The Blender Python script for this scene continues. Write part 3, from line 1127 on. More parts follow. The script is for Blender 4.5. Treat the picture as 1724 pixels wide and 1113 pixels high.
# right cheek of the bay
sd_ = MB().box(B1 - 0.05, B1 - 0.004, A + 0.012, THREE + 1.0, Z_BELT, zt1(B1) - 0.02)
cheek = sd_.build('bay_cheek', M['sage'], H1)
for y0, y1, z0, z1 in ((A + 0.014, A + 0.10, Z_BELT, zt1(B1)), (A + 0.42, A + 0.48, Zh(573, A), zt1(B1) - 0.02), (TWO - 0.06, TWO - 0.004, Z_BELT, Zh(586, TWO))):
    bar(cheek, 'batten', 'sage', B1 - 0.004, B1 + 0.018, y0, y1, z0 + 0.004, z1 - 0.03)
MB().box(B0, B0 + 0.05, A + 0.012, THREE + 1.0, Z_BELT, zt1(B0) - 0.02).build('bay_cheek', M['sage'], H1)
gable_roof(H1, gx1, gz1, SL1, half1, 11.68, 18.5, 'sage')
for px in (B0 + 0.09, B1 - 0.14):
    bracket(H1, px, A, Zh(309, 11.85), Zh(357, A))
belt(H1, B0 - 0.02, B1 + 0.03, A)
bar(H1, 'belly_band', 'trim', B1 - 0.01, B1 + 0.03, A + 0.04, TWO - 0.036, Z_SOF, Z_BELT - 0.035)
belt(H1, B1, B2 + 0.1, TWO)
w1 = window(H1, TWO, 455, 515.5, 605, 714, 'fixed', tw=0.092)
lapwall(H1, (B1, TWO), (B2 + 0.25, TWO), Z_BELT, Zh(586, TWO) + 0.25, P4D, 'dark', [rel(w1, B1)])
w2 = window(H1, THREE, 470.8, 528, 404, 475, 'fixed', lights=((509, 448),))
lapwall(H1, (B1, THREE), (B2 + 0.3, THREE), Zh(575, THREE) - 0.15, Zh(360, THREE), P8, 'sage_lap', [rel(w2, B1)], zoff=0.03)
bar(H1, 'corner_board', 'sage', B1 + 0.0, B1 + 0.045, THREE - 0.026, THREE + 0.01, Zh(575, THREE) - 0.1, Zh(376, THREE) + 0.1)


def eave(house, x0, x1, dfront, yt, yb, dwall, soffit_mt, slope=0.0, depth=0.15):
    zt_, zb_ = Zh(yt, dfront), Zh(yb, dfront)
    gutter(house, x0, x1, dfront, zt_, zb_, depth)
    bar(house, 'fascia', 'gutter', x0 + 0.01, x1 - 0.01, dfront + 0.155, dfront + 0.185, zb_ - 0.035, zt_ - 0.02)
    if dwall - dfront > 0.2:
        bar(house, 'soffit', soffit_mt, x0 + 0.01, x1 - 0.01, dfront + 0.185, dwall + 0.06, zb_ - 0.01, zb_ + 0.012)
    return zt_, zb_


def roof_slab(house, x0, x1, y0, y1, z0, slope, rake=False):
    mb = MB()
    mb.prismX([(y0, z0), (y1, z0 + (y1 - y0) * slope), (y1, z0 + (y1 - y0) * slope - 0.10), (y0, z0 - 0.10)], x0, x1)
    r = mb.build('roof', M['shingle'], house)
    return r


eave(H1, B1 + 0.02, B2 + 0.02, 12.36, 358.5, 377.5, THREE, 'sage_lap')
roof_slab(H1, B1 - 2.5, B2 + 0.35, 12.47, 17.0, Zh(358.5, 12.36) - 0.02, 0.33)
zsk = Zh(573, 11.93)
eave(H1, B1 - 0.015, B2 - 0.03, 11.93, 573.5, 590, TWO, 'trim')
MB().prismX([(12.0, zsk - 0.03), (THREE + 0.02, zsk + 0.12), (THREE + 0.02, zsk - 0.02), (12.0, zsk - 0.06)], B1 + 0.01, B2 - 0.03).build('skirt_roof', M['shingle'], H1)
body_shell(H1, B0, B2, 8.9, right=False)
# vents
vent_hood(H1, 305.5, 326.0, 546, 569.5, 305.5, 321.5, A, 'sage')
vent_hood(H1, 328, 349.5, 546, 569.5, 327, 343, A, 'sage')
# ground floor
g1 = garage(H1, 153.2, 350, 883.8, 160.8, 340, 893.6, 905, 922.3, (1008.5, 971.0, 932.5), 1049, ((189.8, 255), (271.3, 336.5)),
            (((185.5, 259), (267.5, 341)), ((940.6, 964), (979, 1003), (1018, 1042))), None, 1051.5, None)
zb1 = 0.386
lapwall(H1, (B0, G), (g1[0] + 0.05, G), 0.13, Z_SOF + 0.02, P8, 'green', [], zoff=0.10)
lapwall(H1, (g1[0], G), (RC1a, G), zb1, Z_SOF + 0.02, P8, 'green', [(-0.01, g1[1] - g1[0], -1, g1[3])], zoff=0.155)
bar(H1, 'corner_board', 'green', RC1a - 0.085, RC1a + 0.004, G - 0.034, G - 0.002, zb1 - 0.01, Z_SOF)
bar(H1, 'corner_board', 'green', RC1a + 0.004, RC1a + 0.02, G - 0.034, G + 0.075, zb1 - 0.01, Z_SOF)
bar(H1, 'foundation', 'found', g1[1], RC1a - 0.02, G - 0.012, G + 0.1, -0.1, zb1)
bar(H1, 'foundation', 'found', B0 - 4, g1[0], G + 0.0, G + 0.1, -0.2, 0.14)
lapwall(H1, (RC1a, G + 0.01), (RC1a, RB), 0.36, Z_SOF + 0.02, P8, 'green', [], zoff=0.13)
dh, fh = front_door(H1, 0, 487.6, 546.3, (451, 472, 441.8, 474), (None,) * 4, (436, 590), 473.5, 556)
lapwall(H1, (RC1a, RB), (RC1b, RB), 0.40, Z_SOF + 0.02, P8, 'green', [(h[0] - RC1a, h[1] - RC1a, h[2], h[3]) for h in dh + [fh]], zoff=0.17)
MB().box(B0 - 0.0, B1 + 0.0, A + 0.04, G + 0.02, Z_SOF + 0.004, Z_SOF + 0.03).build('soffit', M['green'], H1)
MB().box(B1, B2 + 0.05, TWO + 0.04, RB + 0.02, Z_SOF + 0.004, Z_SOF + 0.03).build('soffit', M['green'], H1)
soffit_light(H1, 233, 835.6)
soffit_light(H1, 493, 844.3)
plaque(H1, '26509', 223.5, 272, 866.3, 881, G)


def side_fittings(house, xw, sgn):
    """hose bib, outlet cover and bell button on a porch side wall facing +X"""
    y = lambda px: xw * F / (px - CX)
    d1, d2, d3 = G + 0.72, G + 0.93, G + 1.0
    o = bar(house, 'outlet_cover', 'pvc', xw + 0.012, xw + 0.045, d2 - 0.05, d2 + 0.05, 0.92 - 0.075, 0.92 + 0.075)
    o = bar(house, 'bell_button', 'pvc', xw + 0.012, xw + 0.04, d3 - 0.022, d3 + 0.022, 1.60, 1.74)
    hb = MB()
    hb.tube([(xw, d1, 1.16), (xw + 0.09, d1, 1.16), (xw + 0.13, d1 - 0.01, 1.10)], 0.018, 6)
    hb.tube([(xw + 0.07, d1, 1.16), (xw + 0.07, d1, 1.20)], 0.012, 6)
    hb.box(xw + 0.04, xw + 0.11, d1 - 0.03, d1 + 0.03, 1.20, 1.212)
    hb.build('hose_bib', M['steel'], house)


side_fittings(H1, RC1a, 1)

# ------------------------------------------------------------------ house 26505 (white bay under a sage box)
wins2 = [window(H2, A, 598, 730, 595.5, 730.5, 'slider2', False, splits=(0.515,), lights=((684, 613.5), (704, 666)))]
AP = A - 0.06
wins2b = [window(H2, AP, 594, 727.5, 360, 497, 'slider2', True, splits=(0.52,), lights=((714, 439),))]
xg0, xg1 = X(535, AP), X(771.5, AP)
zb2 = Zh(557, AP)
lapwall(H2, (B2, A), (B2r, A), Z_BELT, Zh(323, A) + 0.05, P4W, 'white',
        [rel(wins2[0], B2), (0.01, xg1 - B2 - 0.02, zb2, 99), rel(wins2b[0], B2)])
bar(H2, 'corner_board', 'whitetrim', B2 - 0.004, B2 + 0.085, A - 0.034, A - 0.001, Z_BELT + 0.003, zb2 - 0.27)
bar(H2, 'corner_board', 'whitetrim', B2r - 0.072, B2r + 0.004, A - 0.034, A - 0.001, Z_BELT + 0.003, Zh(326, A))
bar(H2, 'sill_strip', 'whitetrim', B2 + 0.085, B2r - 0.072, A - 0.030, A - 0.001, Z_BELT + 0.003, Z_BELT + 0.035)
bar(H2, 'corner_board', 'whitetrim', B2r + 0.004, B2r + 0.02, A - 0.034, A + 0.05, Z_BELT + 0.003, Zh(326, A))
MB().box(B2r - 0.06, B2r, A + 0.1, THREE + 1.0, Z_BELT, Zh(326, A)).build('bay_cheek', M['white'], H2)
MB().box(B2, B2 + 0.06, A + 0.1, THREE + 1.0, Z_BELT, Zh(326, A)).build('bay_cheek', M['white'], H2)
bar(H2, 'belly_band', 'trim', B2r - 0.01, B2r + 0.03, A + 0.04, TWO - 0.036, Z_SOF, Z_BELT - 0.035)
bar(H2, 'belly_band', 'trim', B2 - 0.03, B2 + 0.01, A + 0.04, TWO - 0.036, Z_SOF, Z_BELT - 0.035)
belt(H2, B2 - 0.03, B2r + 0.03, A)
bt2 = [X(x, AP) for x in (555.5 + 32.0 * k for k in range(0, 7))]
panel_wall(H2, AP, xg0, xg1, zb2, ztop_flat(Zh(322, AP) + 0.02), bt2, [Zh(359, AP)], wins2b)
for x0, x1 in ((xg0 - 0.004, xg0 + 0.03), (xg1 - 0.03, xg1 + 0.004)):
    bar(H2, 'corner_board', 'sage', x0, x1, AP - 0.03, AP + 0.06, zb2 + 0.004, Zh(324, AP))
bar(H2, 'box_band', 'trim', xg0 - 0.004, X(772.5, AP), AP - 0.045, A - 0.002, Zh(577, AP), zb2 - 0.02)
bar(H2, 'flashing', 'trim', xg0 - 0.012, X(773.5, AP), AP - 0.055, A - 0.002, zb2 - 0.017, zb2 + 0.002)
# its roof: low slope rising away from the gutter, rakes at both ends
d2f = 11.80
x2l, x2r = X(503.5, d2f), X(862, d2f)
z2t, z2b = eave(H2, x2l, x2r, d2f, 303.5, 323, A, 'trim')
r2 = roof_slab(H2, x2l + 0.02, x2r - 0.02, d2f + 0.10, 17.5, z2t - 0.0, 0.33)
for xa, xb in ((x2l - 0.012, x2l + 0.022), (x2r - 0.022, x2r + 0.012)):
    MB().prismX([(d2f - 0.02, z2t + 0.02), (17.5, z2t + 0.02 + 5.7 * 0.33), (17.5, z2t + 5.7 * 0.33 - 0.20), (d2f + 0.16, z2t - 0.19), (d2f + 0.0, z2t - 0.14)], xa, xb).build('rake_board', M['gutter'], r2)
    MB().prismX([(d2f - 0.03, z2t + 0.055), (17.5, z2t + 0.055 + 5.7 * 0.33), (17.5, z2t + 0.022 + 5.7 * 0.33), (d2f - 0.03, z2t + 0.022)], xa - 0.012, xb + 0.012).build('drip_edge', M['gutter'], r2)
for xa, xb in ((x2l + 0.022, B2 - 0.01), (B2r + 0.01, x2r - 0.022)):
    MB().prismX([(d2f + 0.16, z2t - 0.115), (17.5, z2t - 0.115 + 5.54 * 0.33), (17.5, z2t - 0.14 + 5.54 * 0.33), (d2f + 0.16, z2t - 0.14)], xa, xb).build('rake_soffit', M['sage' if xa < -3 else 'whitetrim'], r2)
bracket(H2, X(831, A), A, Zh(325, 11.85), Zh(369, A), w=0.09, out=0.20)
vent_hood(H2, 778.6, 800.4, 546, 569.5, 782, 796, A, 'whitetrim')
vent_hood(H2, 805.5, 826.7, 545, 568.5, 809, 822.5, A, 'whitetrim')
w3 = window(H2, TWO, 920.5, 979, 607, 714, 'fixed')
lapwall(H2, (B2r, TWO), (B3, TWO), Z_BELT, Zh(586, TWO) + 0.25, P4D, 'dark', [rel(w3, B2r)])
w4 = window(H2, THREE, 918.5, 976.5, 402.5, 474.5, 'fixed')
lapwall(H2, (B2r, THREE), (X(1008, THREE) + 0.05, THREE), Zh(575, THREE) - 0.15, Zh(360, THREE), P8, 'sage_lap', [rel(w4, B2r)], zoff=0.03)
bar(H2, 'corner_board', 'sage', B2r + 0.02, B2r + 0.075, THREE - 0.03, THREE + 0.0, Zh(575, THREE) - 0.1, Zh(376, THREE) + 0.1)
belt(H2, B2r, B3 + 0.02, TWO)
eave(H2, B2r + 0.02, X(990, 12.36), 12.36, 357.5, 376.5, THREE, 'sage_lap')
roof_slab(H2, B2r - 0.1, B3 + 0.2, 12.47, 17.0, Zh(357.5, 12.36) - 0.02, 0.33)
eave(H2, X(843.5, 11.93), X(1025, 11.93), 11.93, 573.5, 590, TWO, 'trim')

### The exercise
Scan the material above. Copy each line that holds the word "from".

### The response
The Blender Python script for this scene continues. Write part 3, from line 1127 on. More parts follow. The script is for Blender 4.5. Treat the picture as 1724 pixels wide and 1113 pixels high.
# its roof: low slope rising away from the gutter, rakes at both ends